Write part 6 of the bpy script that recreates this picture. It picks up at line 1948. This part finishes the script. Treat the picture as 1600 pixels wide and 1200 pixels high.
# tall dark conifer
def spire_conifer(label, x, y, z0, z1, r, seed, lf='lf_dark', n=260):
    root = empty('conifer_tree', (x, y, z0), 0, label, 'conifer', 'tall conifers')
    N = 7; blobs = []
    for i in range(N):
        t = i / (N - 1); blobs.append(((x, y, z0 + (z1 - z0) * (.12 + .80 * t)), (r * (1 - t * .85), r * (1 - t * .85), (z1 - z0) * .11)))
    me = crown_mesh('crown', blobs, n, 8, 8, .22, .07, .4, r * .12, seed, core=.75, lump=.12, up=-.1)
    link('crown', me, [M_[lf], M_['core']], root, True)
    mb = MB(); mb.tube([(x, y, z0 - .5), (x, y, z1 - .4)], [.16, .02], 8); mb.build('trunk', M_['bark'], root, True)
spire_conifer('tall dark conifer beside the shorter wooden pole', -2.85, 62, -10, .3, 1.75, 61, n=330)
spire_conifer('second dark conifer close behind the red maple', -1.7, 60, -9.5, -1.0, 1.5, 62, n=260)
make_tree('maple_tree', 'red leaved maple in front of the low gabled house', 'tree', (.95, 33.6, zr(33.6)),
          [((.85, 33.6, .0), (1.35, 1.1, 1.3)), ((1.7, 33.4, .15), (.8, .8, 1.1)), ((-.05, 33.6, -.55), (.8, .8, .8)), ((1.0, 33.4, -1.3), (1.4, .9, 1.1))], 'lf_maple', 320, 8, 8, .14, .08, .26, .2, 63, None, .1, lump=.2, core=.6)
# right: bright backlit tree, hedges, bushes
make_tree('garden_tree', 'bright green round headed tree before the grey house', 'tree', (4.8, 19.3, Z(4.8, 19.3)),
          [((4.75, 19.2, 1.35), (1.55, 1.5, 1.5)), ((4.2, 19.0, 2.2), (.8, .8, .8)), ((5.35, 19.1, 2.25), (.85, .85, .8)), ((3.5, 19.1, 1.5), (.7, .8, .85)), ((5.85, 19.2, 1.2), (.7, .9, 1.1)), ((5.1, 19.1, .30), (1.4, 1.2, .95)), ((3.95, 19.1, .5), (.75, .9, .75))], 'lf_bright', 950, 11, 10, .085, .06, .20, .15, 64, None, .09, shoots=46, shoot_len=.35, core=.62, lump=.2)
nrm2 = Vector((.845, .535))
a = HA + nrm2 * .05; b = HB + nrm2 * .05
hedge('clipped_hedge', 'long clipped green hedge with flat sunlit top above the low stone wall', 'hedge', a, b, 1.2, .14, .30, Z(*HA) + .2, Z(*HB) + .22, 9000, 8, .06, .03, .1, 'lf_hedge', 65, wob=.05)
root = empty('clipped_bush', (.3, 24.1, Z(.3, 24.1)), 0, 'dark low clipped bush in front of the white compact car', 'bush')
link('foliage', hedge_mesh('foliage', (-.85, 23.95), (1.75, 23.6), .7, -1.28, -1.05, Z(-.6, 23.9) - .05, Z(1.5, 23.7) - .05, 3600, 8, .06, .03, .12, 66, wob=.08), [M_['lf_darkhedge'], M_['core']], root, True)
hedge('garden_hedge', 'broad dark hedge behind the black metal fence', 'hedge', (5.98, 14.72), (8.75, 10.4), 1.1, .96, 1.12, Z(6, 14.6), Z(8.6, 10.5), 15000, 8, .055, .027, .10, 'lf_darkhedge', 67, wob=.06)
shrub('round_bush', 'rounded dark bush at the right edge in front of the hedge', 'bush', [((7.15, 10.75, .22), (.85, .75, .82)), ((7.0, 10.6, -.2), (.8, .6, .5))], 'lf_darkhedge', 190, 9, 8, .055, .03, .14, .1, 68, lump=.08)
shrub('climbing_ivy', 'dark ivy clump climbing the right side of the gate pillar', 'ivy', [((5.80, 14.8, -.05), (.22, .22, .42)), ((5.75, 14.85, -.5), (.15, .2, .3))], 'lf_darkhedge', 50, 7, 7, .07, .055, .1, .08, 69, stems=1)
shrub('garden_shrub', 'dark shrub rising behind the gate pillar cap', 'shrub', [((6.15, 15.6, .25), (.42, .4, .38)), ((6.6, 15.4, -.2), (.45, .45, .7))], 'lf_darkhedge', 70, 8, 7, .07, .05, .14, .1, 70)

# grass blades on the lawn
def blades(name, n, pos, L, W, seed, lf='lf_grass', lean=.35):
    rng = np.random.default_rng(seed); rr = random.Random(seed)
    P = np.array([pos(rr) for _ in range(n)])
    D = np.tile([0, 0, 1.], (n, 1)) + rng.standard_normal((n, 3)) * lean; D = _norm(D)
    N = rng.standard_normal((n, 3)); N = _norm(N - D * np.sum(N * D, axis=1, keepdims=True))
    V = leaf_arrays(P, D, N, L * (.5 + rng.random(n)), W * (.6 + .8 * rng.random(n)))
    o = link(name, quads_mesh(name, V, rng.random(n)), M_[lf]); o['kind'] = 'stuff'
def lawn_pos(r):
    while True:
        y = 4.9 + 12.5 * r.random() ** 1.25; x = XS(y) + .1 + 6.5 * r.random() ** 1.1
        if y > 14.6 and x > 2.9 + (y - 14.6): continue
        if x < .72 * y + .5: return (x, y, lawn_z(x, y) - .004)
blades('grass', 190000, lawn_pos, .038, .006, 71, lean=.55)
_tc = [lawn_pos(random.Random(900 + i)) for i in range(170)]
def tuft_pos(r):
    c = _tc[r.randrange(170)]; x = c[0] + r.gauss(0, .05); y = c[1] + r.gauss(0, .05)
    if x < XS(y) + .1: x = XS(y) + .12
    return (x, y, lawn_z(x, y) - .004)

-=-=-

▶ _SET TASK_
Every line above should be retyped exactly as given.

▶ _THE ANSWER_
Write part 6 of the bpy script that recreates this picture. It picks up at line 1948. This part finishes the script. Treat the picture as 1600 pixels wide and 1200 pixels high.
# tall dark conifer
def spire_conifer(label, x, y, z0, z1, r, seed, lf='lf_dark', n=260):
    root = empty('conifer_tree', (x, y, z0), 0, label, 'conifer', 'tall conifers')
    N = 7; blobs = []
    for i in range(N):
        t = i / (N - 1); blobs.append(((x, y, z0 + (z1 - z0) * (.12 + .80 * t)), (r * (1 - t * .85), r * (1 - t * .85), (z1 - z0) * .11)))
    me = crown_mesh('crown', blobs, n, 8, 8, .22, .07, .4, r * .12, seed, core=.75, lump=.12, up=-.1)
    link('crown', me, [M_[lf], M_['core']], root, True)
    mb = MB(); mb.tube([(x, y, z0 - .5), (x, y, z1 - .4)], [.16, .02], 8); mb.build('trunk', M_['bark'], root, True)
spire_conifer('tall dark conifer beside the shorter wooden pole', -2.85, 62, -10, .3, 1.75, 61, n=330)
spire_conifer('second dark conifer close behind the red maple', -1.7, 60, -9.5, -1.0, 1.5, 62, n=260)
make_tree('maple_tree', 'red leaved maple in front of the low gabled house', 'tree', (.95, 33.6, zr(33.6)),
          [((.85, 33.6, .0), (1.35, 1.1, 1.3)), ((1.7, 33.4, .15), (.8, .8, 1.1)), ((-.05, 33.6, -.55), (.8, .8, .8)), ((1.0, 33.4, -1.3), (1.4, .9, 1.1))], 'lf_maple', 320, 8, 8, .14, .08, .26, .2, 63, None, .1, lump=.2, core=.6)
# right: bright backlit tree, hedges, bushes
make_tree('garden_tree', 'bright green round headed tree before the grey house', 'tree', (4.8, 19.3, Z(4.8, 19.3)),
          [((4.75, 19.2, 1.35), (1.55, 1.5, 1.5)), ((4.2, 19.0, 2.2), (.8, .8, .8)), ((5.35, 19.1, 2.25), (.85, .85, .8)), ((3.5, 19.1, 1.5), (.7, .8, .85)), ((5.85, 19.2, 1.2), (.7, .9, 1.1)), ((5.1, 19.1, .30), (1.4, 1.2, .95)), ((3.95, 19.1, .5), (.75, .9, .75))], 'lf_bright', 950, 11, 10, .085, .06, .20, .15, 64, None, .09, shoots=46, shoot_len=.35, core=.62, lump=.2)
nrm2 = Vector((.845, .535))
a = HA + nrm2 * .05; b = HB + nrm2 * .05
hedge('clipped_hedge', 'long clipped green hedge with flat sunlit top above the low stone wall', 'hedge', a, b, 1.2, .14, .30, Z(*HA) + .2, Z(*HB) + .22, 9000, 8, .06, .03, .1, 'lf_hedge', 65, wob=.05)
root = empty('clipped_bush', (.3, 24.1, Z(.3, 24.1)), 0, 'dark low clipped bush in front of the white compact car', 'bush')
link('foliage', hedge_mesh('foliage', (-.85, 23.95), (1.75, 23.6), .7, -1.28, -1.05, Z(-.6, 23.9) - .05, Z(1.5, 23.7) - .05, 3600, 8, .06, .03, .12, 66, wob=.08), [M_['lf_darkhedge'], M_['core']], root, True)
hedge('garden_hedge', 'broad dark hedge behind the black metal fence', 'hedge', (5.98, 14.72), (8.75, 10.4), 1.1, .96, 1.12, Z(6, 14.6), Z(8.6, 10.5), 15000, 8, .055, .027, .10, 'lf_darkhedge', 67, wob=.06)
shrub('round_bush', 'rounded dark bush at the right edge in front of the hedge', 'bush', [((7.15, 10.75, .22), (.85, .75, .82)), ((7.0, 10.6, -.2), (.8, .6, .5))], 'lf_darkhedge', 190, 9, 8, .055, .03, .14, .1, 68, lump=.08)
shrub('climbing_ivy', 'dark ivy clump climbing the right side of the gate pillar', 'ivy', [((5.80, 14.8, -.05), (.22, .22, .42)), ((5.75, 14.85, -.5), (.15, .2, .3))], 'lf_darkhedge', 50, 7, 7, .07, .055, .1, .08, 69, stems=1)
shrub('garden_shrub', 'dark shrub rising behind the gate pillar cap', 'shrub', [((6.15, 15.6, .25), (.42, .4, .38)), ((6.6, 15.4, -.2), (.45, .45, .7))], 'lf_darkhedge', 70, 8, 7, .07, .05, .14, .1, 70)

# grass blades on the lawn
def blades(name, n, pos, L, W, seed, lf='lf_grass', lean=.35):
    rng = np.random.default_rng(seed); rr = random.Random(seed)
    P = np.array([pos(rr) for _ in range(n)])
    D = np.tile([0, 0, 1.], (n, 1)) + rng.standard_normal((n, 3)) * lean; D = _norm(D)
    N = rng.standard_normal((n, 3)); N = _norm(N - D * np.sum(N * D, axis=1, keepdims=True))
    V = leaf_arrays(P, D, N, L * (.5 + rng.random(n)), W * (.6 + .8 * rng.random(n)))
    o = link(name, quads_mesh(name, V, rng.random(n)), M_[lf]); o['kind'] = 'stuff'
def lawn_pos(r):
    while True:
        y = 4.9 + 12.5 * r.random() ** 1.25; x = XS(y) + .1 + 6.5 * r.random() ** 1.1
        if y > 14.6 and x > 2.9 + (y - 14.6): continue
        if x < .72 * y + .5: return (x, y, lawn_z(x, y) - .004)
blades('grass', 190000, lawn_pos, .038, .006, 71, lean=.55)
_tc = [lawn_pos(random.Random(900 + i)) for i in range(170)]
def tuft_pos(r):
    c = _tc[r.randrange(170)]; x = c[0] + r.gauss(0, .05); y = c[1] + r.gauss(0, .05)
    if x < XS(y) + .1: x = XS(y) + .12
    return (x, y, lawn_z(x, y) - .004)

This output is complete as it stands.